Les collaborateurs de justice peuvent être un outil déterminant pour résoudre des affaires criminelles complexifiées par des réseaux – mafieux, terroristes – qui s’internationalisent. A ce titre, le statut ne doit pas être écarté au motif qu’il n’est pas parfait. Peu de mesures le sont et ce système demeure relativement jeune, en particulier au sein de l’Union européenne ce qui laisse une marge de progrès importante. Pour autant, il importe qu’il soit suffisamment encadré pour éviter des dérives.

La difficulté vient du fait qu’il n’existe pas de système parfait. « Il est un peu illusoire de croire que l’on peut imposer à des pays de s’harmoniser sur tel ou tel système », note justement Thierry Vallat, avocat au Barreau de Paris spécialiste de la criminalité organisée. L’élaboration d’une règlementation européenne à force exécutive serait donc contreproductive, car les mesures très spécifiques qui conviennent au cas italien seront peut-être totalement inadaptées en Suède ou en Pologne. Les spécificités du statut de témoin protégé doivent être déterminées au cas par cas, en vertu de la situation locale – un processus qui peut causer des erreurs et nécessite des réajustements réguliers.

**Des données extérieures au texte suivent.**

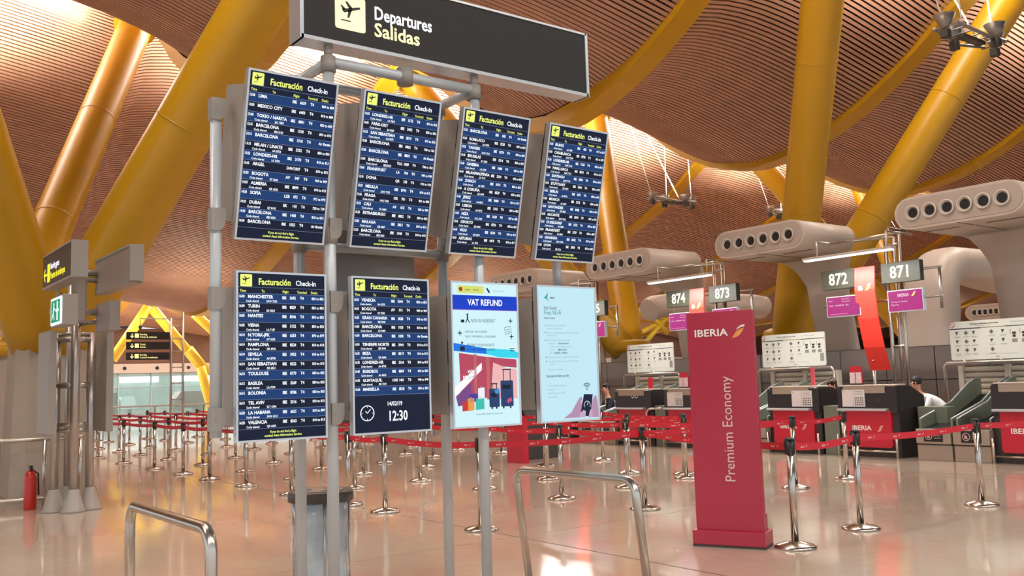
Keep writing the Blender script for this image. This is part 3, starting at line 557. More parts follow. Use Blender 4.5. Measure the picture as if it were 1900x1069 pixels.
# ------------------------------------------------------------------ desks
DF = 16.02
def leafset(P, a, b, s, par, wm_=None, om=None, name='leaf'):
    w_, o_ = MB(), MB(); leaf(P, w_, o_, a, b, s)
    w_.build(name+'_tip', wm_ or mat('print_white', 'F0ECE8', .5), par, weld=False); o_.build(name+'_body', om or mat('print_orange', 'E89A50', .5), par, weld=False)
PW_ = mat('print_white', 'F0ECE8', .5)
def desk(Y1, label, notice=True, w=1.24, hw=.0):
    Y0 = Y1-w; t = thing('check_in_desk', label, 'desk', (DF+.5, (Y0+Y1)/2, 0), 'black and red check-in desks')
    MB().box(DF+.1, DF+.95, Y0+.03, Y1-.03, 0, .88).build('plinth', darkgrey, t)
    MB().box(DF+.04, DF+.16, Y0, Y1, .82, 1.3).build('front_fascia', deskblack, t, .012)
    s_ = MB(); s_.prism([(DF+.1, 0), (DF+.1, 1.32), (DF+.5, 1.32), (DF+.98, 1.12), (DF+.98, .78), (DF+.55, .55), (DF+.55, 0)], 1, Y0-.005, Y0+.035); s_.build('side_panel', deskblack, t)
    s_ = MB(); s_.prism([(DF+.1, 0), (DF+.1, 1.32), (DF+.5, 1.32), (DF+.98, 1.12), (DF+.98, .78), (DF+.55, .55), (DF+.55, 0)], 1, Y1-.035, Y1+.005); s_.build('side_panel', deskblack, t)
    MB().box(DF+.02, DF+.42, Y0+.02, Y1-.06, 1.325, 1.35).build('counter_top', beige, t, .008)
    MB().box(DF+.025, DF+.06, Y0+.22, Y1-.14, 1.19, 1.325).build('grey_inset', deskbeige, t, .01)
    MB().box(DF-.08, DF+.06, Y0+.16, Y1-.05, .865, .91).build('bag_shelf', frame_al, t, .01)
    m = MB(); m.prism([(Y0+.13, .86)]+[(Y0+.13+.06-.06*math.cos(a), .18-.06*math.sin(a)+.06) for a in (0, .5, 1, PI/2)]+[(Y1-.19+.06*math.sin(a), .24-.06*math.cos(a)) for a in (0, .5, 1, PI/2)]+[(Y1-.13, .86)], 0, DF+.03, DF+.1)
    rp = m.build('red_front', red, t)
    P = Plane((DF+.03, Y1-.13, .86), (0, -1, 0), (0, 0, 1)); m = MB(); P.text(m, 'IBERIA', .16, .36, .085, .018, 1.15); m.build('lettering', PW_, rp, weld=False)
    tag(rp.children[-1] if rp.children else rp, kind='stuff'); leafset(P, .69, .27, .12, rp, om=mat('print_pale_red', 'E0A090', .5))
    MB().tube([(DF-.03, Y1-.02, .12), (DF-.03, Y0+.02, .12)], .018, 10).build('foot_rail', steel, t)
    for y in (Y1-.01, Y0+.01): MB().tube([(DF-.03, y, 0), (DF-.03, y, .42)], .024, 10).build('foot_post', steel, t)
    m = MB().box(DF+.03, DF+.042, Y0+.3, Y0+.41, 1.04, 1.09).build('plate', darkgrey, t)
    if notice:
        yy = Y1-.12 if notice == 'l' else Y0+.62
        nb = MB().box(DF+.02, DF+.035, yy-.48, yy, .94, 1.26).build('notice_sheet', mat('paper', 'D9D2D2', .6), t)
        P = Plane((DF+.02, yy, 1.26), (0, -1, 0), (0, 0, 1)); k = MB(); P.rect(k, .238, .01, .241, .31); P.rect(k, .02, .03, .07, .038)
        for r_ in range(4):
            for c0 in range(5): P.rect(k, .27+c0*.04, .14+r_*.042, .27+c0*.04+.022, .14+r_*.042+.026)
        for r_ in range(3): P.rect(k, .27, .03+r_*.03, .44, .034+r_*.03)
        tag(k.build('printed_icons', bt, nb, weld=False), kind='stuff')
    return t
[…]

C’est bien là qu’il faut soulever le point de vigilance le plus important. A trop vouloir, par le témoignage d’un repenti, faciliter la résolution d’affaires complexes il y a deux écueils : Le premier est d’injustement alléger la peine des criminels les plus dangereux et impitoyables, qui pourront aller jusqu’à exploiter le système pour faire tomber leurs co-accusés à leur place (avec des risques accrus de récidive qui questionnent le sens du processus lui-même). Le second est d’accorder une valeur probatoire à tout témoignage qui va dans le sens d’une résolution rapide de l’affaire, au risque de contrevenir aux principes les plus élémentaires de la preuve. Les deux derniers exemples de la présente analyse montrent que dans le pire cas, la recherche de résultat à tout prix peut mener à des dérives, parfois graves, et un dévoiement potentiel du système judiciaire lui-même.